TASK DIRECTIONS:
Output the data below in full, byte for byte. Nothing may differ.

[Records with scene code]

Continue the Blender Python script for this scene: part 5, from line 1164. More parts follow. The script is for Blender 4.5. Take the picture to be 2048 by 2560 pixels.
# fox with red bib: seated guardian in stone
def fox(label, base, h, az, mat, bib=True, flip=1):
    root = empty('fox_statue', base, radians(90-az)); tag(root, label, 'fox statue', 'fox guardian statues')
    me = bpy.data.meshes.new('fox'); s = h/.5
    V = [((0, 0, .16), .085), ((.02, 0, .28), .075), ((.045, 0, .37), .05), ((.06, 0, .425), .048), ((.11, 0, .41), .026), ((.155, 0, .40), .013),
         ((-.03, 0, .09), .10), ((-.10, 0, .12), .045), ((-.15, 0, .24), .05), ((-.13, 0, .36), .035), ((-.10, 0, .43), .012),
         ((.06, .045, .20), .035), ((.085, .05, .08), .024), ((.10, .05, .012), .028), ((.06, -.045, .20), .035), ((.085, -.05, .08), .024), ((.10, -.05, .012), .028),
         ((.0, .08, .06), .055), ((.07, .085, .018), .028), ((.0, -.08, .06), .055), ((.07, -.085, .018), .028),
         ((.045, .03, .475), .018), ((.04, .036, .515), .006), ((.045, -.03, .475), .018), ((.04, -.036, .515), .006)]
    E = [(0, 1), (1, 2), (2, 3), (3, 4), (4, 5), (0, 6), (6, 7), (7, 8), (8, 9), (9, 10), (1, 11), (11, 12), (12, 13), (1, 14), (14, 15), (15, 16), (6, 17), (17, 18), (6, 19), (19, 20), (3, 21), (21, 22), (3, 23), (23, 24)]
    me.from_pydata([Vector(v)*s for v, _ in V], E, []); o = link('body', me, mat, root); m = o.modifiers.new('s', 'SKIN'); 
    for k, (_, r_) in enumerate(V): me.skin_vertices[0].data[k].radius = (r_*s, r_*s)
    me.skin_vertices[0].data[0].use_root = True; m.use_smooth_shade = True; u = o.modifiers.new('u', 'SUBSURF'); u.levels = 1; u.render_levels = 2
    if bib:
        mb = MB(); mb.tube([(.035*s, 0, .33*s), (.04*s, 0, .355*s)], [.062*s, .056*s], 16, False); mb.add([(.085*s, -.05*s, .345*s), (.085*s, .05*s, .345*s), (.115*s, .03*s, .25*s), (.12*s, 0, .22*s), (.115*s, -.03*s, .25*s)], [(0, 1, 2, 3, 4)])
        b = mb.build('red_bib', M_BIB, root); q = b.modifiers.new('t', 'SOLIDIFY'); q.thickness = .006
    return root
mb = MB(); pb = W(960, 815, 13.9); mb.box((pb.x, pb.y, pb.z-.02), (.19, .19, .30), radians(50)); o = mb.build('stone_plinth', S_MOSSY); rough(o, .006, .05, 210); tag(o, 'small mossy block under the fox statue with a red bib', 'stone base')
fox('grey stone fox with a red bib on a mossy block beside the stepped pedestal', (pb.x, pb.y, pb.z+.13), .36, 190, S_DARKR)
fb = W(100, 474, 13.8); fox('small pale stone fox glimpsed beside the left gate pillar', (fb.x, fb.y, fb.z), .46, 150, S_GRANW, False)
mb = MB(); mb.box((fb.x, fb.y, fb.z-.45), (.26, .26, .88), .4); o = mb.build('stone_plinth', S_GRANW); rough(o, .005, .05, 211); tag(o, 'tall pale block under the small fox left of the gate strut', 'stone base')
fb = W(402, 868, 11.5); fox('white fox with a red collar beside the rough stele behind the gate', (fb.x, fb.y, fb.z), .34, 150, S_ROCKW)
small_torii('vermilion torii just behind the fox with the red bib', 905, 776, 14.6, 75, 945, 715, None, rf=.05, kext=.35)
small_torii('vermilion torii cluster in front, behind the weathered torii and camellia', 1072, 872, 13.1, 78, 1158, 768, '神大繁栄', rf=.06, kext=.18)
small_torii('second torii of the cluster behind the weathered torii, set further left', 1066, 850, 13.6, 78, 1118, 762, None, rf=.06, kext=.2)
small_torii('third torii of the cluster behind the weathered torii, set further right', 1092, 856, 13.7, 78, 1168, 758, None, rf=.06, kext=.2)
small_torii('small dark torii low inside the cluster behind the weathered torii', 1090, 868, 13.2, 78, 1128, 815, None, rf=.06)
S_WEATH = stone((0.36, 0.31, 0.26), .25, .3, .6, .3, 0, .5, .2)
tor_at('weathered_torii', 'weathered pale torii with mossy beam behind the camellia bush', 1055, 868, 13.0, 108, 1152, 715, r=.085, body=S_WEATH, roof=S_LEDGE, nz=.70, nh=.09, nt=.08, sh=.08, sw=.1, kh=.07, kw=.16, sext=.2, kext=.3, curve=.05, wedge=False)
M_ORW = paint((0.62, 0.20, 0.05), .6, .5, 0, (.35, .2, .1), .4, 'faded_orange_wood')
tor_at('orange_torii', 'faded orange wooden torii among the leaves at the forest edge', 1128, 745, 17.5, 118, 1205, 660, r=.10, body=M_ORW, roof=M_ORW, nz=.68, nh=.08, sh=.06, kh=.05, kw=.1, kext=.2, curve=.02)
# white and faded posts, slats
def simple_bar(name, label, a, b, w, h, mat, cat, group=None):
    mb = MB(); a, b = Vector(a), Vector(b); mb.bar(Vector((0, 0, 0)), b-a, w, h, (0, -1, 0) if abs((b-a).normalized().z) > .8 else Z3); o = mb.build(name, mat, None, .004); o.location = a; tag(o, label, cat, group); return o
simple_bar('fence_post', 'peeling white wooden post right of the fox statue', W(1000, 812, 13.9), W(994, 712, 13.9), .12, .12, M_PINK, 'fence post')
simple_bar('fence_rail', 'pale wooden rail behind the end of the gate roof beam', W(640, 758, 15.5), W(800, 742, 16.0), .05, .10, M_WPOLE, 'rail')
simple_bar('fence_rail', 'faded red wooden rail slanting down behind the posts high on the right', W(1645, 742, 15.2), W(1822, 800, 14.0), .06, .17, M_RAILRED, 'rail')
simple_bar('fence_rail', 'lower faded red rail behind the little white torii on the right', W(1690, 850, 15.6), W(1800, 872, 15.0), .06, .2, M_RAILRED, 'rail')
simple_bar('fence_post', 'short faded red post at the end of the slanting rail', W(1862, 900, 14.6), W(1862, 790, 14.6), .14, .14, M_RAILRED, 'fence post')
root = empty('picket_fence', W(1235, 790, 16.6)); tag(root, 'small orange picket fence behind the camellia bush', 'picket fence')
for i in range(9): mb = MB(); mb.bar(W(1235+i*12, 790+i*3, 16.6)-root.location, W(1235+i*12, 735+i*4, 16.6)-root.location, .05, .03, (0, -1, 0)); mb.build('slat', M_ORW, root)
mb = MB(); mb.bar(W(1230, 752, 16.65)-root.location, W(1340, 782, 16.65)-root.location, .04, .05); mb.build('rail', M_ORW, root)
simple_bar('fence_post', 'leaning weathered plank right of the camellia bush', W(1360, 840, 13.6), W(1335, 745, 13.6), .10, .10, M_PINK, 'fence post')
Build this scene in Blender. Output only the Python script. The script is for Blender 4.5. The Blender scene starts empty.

ANSWER TO THE EXERCISE:
Continue the Blender Python script for this scene: part 5, from line 1164. More parts follow. The script is for Blender 4.5. Take the picture to be 2048 by 2560 pixels.
# fox with red bib: seated guardian in stone
def fox(label, base, h, az, mat, bib=True, flip=1):
    root = empty('fox_statue', base, radians(90-az)); tag(root, label, 'fox statue', 'fox guardian statues')
    me = bpy.data.meshes.new('fox'); s = h/.5
    V = [((0, 0, .16), .085), ((.02, 0, .28), .075), ((.045, 0, .37), .05), ((.06, 0, .425), .048), ((.11, 0, .41), .026), ((.155, 0, .40), .013),
         ((-.03, 0, .09), .10), ((-.10, 0, .12), .045), ((-.15, 0, .24), .05), ((-.13, 0, .36), .035), ((-.10, 0, .43), .012),
         ((.06, .045, .20), .035), ((.085, .05, .08), .024), ((.10, .05, .012), .028), ((.06, -.045, .20), .035), ((.085, -.05, .08), .024), ((.10, -.05, .012), .028),
         ((.0, .08, .06), .055), ((.07, .085, .018), .028), ((.0, -.08, .06), .055), ((.07, -.085, .018), .028),
         ((.045, .03, .475), .018), ((.04, .036, .515), .006), ((.045, -.03, .475), .018), ((.04, -.036, .515), .006)]
    E = [(0, 1), (1, 2), (2, 3), (3, 4), (4, 5), (0, 6), (6, 7), (7, 8), (8, 9), (9, 10), (1, 11), (11, 12), (12, 13), (1, 14), (14, 15), (15, 16), (6, 17), (17, 18), (6, 19), (19, 20), (3, 21), (21, 22), (3, 23), (23, 24)]
    me.from_pydata([Vector(v)*s for v, _ in V], E, []); o = link('body', me, mat, root); m = o.modifiers.new('s', 'SKIN'); 
    for k, (_, r_) in enumerate(V): me.skin_vertices[0].data[k].radius = (r_*s, r_*s)
    me.skin_vertices[0].data[0].use_root = True; m.use_smooth_shade = True; u = o.modifiers.new('u', 'SUBSURF'); u.levels = 1; u.render_levels = 2
    if bib:
        mb = MB(); mb.tube([(.035*s, 0, .33*s), (.04*s, 0, .355*s)], [.062*s, .056*s], 16, False); mb.add([(.085*s, -.05*s, .345*s), (.085*s, .05*s, .345*s), (.115*s, .03*s, .25*s), (.12*s, 0, .22*s), (.115*s, -.03*s, .25*s)], [(0, 1, 2, 3, 4)])
        b = mb.build('red_bib', M_BIB, root); q = b.modifiers.new('t', 'SOLIDIFY'); q.thickness = .006
    return root
mb = MB(); pb = W(960, 815, 13.9); mb.box((pb.x, pb.y, pb.z-.02), (.19, .19, .30), radians(50)); o = mb.build('stone_plinth', S_MOSSY); rough(o, .006, .05, 210); tag(o, 'small mossy block under the fox statue with a red bib', 'stone base')
fox('grey stone fox with a red bib on a mossy block beside the stepped pedestal', (pb.x, pb.y, pb.z+.13), .36, 190, S_DARKR)
fb = W(100, 474, 13.8); fox('small pale stone fox glimpsed beside the left gate pillar', (fb.x, fb.y, fb.z), .46, 150, S_GRANW, False)
mb = MB(); mb.box((fb.x, fb.y, fb.z-.45), (.26, .26, .88), .4); o = mb.build('stone_plinth', S_GRANW); rough(o, .005, .05, 211); tag(o, 'tall pale block under the small fox left of the gate strut', 'stone base')
fb = W(402, 868, 11.5); fox('white fox with a red collar beside the rough stele behind the gate', (fb.x, fb.y, fb.z), .34, 150, S_ROCKW)
small_torii('vermilion torii just behind the fox with the red bib', 905, 776, 14.6, 75, 945, 715, None, rf=.05, kext=.35)
small_torii('vermilion torii cluster in front, behind the weathered torii and camellia', 1072, 872, 13.1, 78, 1158, 768, '神大繁栄', rf=.06, kext=.18)
small_torii('second torii of the cluster behind the weathered torii, set further left', 1066, 850, 13.6, 78, 1118, 762, None, rf=.06, kext=.2)
small_torii('third torii of the cluster behind the weathered torii, set further right', 1092, 856, 13.7, 78, 1168, 758, None, rf=.06, kext=.2)
small_torii('small dark torii low inside the cluster behind the weathered torii', 1090, 868, 13.2, 78, 1128, 815, None, rf=.06)
S_WEATH = stone((0.36, 0.31, 0.26), .25, .3, .6, .3, 0, .5, .2)
tor_at('weathered_torii', 'weathered pale torii with mossy beam behind the camellia bush', 1055, 868, 13.0, 108, 1152, 715, r=.085, body=S_WEATH, roof=S_LEDGE, nz=.70, nh=.09, nt=.08, sh=.08, sw=.1, kh=.07, kw=.16, sext=.2, kext=.3, curve=.05, wedge=False)
M_ORW = paint((0.62, 0.20, 0.05), .6, .5, 0, (.35, .2, .1), .4, 'faded_orange_wood')
tor_at('orange_torii', 'faded orange wooden torii among the leaves at the forest edge', 1128, 745, 17.5, 118, 1205, 660, r=.10, body=M_ORW, roof=M_ORW, nz=.68, nh=.08, sh=.06, kh=.05, kw=.1, kext=.2, curve=.02)
# white and faded posts, slats
def simple_bar(name, label, a, b, w, h, mat, cat, group=None):
    mb = MB(); a, b = Vector(a), Vector(b); mb.bar(Vector((0, 0, 0)), b-a, w, h, (0, -1, 0) if abs((b-a).normalized().z) > .8 else Z3); o = mb.build(name, mat, None, .004); o.location = a; tag(o, label, cat, group); return o
simple_bar('fence_post', 'peeling white wooden post right of the fox statue', W(1000, 812, 13.9), W(994, 712, 13.9), .12, .12, M_PINK, 'fence post')
simple_bar('fence_rail', 'pale wooden rail behind the end of the gate roof beam', W(640, 758, 15.5), W(800, 742, 16.0), .05, .10, M_WPOLE, 'rail')
simple_bar('fence_rail', 'faded red wooden rail slanting down behind the posts high on the right', W(1645, 742, 15.2), W(1822, 800, 14.0), .06, .17, M_RAILRED, 'rail')
simple_bar('fence_rail', 'lower faded red rail behind the little white torii on the right', W(1690, 850, 15.6), W(1800, 872, 15.0), .06, .2, M_RAILRED, 'rail')
simple_bar('fence_post', 'short faded red post at the end of the slanting rail', W(1862, 900, 14.6), W(1862, 790, 14.6), .14, .14, M_RAILRED, 'fence post')
root = empty('picket_fence', W(1235, 790, 16.6)); tag(root, 'small orange picket fence behind the camellia bush', 'picket fence')
for i in range(9): mb = MB(); mb.bar(W(1235+i*12, 790+i*3, 16.6)-root.location, W(1235+i*12, 735+i*4, 16.6)-root.location, .05, .03, (0, -1, 0)); mb.build('slat', M_ORW, root)
mb = MB(); mb.bar(W(1230, 752, 16.65)-root.location, W(1340, 782, 16.65)-root.location, .04, .05); mb.build('rail', M_ORW, root)
simple_bar('fence_post', 'leaning weathered plank right of the camellia bush', W(1360, 840, 13.6), W(1335, 745, 13.6), .10, .10, M_PINK, 'fence post')
Build this scene in Blender. Output only the Python script. The script is for Blender 4.5. The Blender scene starts empty.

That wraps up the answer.